Ahh....it looks as though a certain someone is still reading this blog.
And in answer to the question why don't I just let go and move on....well, it hasn't been as easy for me as it has been for him. Especially when I get the I told you so's when I'm not even asking advice.
I am moving on with my life, just not as quickly or convenient as he would like. I held out hope for us and now, I'm in an anger phase, a phase where I would LOVE to get some revenge and make him feel like I feel. And trust me I COULD, but I'm bigger than that and I won't.

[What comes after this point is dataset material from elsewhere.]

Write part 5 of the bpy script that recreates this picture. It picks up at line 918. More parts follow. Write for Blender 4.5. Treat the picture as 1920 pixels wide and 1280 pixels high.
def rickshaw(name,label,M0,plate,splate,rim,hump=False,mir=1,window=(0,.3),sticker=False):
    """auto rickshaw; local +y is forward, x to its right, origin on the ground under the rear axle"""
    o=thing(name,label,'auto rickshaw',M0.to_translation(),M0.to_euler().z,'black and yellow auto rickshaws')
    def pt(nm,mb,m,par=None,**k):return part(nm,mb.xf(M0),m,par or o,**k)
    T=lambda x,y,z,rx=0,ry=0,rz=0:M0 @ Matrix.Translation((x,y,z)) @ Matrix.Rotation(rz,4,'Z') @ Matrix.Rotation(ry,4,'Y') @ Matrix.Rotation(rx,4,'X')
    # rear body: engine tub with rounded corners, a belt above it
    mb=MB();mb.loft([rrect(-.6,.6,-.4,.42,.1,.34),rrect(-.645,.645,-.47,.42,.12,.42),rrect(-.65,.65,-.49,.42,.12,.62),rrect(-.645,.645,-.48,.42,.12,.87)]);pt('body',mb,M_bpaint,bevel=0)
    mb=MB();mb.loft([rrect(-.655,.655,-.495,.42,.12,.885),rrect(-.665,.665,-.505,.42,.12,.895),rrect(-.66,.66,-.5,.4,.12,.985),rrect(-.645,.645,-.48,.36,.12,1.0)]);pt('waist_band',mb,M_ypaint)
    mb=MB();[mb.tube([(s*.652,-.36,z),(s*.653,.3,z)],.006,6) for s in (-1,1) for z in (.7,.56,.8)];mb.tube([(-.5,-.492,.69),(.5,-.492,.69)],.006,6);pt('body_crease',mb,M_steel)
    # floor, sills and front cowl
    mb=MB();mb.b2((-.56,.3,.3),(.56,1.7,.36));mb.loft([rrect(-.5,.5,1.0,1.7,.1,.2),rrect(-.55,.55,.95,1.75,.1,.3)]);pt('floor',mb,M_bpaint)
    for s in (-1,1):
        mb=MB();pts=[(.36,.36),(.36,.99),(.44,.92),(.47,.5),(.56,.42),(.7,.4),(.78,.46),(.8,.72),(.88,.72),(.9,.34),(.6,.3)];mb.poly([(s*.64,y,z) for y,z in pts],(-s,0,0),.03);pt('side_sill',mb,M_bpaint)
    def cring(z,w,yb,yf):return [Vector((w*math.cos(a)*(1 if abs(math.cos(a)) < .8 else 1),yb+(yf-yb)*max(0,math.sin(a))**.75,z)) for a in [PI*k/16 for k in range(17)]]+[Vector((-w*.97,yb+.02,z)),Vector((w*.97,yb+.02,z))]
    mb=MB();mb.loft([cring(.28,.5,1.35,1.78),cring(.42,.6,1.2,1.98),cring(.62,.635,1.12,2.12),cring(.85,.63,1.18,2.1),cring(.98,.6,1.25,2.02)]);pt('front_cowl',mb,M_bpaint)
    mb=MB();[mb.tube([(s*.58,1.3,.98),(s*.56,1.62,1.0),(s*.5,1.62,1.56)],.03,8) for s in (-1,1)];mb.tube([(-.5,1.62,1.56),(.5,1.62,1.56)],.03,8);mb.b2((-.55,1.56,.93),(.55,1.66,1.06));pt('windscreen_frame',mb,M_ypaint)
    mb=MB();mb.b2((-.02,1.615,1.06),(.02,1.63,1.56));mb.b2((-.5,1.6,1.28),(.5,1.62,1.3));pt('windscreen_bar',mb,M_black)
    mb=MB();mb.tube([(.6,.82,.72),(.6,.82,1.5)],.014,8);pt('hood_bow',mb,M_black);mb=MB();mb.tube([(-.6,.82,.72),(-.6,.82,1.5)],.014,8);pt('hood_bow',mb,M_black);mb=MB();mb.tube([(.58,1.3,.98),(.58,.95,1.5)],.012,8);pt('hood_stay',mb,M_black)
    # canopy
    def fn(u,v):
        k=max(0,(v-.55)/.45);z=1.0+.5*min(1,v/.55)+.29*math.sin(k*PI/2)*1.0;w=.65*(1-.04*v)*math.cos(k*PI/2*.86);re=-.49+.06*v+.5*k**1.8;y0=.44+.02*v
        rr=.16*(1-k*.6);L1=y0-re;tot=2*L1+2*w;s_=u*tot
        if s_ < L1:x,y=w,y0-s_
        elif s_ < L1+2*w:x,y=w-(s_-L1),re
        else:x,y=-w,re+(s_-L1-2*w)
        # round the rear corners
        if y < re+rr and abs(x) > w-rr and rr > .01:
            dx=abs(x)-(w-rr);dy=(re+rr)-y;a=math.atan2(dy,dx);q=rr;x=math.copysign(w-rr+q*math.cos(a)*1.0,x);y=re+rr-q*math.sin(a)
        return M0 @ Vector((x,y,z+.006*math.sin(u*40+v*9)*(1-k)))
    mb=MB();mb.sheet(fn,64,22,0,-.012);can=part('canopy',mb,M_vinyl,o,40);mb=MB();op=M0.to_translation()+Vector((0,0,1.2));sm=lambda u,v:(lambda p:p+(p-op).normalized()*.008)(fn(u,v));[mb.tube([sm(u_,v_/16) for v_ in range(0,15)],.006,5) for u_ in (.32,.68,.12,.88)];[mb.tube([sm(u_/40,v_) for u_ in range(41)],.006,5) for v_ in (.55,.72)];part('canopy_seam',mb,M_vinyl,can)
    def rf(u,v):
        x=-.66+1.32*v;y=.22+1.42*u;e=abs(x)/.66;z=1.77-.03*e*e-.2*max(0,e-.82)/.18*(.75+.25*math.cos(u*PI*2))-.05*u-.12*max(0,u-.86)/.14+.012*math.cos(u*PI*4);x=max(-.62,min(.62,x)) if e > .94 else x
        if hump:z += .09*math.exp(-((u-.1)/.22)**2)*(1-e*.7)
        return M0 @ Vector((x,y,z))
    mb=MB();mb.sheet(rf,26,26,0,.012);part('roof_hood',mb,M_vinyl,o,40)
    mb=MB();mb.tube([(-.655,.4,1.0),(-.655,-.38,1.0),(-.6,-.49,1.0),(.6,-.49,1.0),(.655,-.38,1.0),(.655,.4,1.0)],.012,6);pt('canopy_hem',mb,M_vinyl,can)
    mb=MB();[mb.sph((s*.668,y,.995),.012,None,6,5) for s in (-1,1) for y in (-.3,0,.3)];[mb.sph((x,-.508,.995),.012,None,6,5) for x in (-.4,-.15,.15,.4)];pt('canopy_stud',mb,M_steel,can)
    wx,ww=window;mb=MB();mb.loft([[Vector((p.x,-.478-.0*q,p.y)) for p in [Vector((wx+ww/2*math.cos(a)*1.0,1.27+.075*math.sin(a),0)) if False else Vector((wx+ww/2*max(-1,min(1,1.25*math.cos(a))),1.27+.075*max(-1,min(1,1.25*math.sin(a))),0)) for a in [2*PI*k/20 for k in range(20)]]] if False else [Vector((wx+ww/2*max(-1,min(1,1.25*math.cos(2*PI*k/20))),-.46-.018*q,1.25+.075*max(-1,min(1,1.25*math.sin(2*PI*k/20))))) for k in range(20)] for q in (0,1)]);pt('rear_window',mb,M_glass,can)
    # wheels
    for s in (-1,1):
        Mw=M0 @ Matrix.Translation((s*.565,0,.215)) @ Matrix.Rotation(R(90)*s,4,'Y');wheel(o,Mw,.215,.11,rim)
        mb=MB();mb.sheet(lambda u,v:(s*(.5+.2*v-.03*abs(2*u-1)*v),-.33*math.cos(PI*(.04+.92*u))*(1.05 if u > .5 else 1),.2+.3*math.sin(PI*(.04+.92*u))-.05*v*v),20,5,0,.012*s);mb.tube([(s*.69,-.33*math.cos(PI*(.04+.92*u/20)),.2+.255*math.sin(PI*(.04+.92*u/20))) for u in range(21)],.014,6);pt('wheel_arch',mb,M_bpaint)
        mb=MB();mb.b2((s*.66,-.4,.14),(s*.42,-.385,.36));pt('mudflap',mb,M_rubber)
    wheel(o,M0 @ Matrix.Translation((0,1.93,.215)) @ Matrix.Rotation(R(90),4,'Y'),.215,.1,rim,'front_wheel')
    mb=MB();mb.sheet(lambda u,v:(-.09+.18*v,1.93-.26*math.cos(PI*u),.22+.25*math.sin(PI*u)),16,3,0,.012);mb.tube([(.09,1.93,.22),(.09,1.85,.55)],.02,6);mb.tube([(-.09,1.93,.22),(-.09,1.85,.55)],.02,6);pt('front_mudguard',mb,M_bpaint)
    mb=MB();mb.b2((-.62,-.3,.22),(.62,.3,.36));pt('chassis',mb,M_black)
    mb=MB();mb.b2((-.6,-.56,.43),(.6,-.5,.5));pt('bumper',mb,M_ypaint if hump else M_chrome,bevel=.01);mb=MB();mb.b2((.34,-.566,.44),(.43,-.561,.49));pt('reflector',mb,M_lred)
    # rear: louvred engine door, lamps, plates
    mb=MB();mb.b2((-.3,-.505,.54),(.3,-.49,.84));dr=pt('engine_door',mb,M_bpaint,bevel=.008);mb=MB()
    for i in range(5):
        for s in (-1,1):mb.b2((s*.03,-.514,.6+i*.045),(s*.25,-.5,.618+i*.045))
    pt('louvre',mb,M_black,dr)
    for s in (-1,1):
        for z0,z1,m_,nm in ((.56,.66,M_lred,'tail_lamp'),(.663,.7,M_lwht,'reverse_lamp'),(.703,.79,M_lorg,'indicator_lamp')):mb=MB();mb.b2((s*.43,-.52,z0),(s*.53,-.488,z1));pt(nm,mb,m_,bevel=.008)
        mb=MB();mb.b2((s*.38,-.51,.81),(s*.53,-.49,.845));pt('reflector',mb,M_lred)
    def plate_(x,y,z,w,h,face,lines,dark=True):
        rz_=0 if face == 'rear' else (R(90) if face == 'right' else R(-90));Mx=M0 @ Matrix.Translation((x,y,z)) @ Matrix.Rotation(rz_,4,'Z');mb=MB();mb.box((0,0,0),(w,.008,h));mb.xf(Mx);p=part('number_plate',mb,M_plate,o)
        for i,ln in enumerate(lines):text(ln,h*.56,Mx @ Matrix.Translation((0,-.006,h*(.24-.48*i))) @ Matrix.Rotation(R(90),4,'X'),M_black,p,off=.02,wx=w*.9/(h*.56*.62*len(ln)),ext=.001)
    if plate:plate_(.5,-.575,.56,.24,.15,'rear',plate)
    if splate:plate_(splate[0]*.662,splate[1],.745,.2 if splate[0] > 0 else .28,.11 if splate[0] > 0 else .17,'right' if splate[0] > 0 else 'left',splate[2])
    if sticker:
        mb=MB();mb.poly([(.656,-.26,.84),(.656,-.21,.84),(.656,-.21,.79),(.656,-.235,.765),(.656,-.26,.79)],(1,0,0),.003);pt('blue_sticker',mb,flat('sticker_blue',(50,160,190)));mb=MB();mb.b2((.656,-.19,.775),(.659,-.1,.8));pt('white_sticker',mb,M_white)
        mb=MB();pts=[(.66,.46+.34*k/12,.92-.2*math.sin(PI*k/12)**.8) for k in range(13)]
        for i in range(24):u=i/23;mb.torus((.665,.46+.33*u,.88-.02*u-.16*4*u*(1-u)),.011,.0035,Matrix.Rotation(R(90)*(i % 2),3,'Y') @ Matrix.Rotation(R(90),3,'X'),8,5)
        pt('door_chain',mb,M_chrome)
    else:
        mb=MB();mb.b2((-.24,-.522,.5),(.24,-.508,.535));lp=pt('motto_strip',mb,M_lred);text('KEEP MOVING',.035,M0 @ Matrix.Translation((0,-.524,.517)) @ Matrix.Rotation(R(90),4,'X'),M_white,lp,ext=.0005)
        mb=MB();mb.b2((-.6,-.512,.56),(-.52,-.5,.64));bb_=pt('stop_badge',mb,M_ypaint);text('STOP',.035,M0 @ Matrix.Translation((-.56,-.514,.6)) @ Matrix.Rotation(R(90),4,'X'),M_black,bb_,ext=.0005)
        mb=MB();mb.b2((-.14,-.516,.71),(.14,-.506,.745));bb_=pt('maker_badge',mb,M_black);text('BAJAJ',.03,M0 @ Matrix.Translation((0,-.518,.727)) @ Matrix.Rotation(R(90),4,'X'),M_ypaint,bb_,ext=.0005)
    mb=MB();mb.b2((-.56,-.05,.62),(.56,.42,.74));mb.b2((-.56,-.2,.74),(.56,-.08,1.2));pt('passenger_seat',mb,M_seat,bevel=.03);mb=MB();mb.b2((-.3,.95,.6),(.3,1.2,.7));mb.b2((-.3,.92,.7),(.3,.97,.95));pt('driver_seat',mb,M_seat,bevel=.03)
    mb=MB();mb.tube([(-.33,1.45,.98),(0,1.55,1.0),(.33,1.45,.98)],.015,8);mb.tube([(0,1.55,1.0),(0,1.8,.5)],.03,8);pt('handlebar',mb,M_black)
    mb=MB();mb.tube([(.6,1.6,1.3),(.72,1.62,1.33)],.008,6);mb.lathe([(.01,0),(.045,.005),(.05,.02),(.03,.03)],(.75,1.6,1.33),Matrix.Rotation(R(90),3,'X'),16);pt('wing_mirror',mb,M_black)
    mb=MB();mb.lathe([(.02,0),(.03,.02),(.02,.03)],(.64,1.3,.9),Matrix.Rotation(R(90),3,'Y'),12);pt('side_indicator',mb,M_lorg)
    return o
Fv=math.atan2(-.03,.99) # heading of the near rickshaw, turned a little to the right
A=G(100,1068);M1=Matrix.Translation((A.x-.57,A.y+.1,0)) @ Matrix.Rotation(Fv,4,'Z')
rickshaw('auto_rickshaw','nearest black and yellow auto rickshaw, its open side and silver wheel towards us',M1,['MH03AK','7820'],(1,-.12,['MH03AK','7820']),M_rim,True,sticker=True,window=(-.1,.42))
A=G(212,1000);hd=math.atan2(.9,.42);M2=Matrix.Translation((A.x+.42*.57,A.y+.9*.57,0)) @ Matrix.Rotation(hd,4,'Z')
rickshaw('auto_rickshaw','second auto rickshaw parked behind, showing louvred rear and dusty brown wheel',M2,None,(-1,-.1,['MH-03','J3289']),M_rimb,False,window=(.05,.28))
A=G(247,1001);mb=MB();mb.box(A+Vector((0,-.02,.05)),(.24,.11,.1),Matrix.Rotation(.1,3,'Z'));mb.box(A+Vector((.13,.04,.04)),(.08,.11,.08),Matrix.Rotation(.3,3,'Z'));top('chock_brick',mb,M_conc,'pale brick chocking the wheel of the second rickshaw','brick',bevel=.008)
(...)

I am at a point where I feel strange even trying to start something with another man when I'm still in love with someone else. I am trying, I have had offers....Numerous in fact. And one day I will take up one of those offers, for right now. I vent....I vent because I care and I hurt, not because I can't move on. And what better place to do that than your blog.
I am giving him all the space he desires, I don't talk, don't call, don't email him. Even though I'd like to. I have told a total of 5 people about what he's done, and they have told no one. I could shout it out loud and let everyone know, but I don't. I've even defended him when people tell me he's an asshole, because I know that's not true. I never say anything bad about his new girlfriend (well unless in the privacy of my own home....without people from work and that's just my anger talking not my actual opinion). I'm trying to be adult about the whole ordeal when in reality I could be a spiteful little bitch about it and make his and her life a living hell....but like I said I'm bigger than that. If he doesn't like the fact I can't change my feelings overnight.....than I'm sorry, but TOUGH!!
I know one day I'll be able to be his friend, just right now I have to get through this phase. I am moving on I'll tell you that, just one day at a time. Everyday I realize another reason I'm kinda glad were not a couple anymore ... like the insane amount of jealously he has with the person he's with. It's just a slower process for me. I was, after all, the dumpee not the dumper.
Dayne will not be the last man I'll ever have the pleasure to love. He was just the first I loved as much as I did.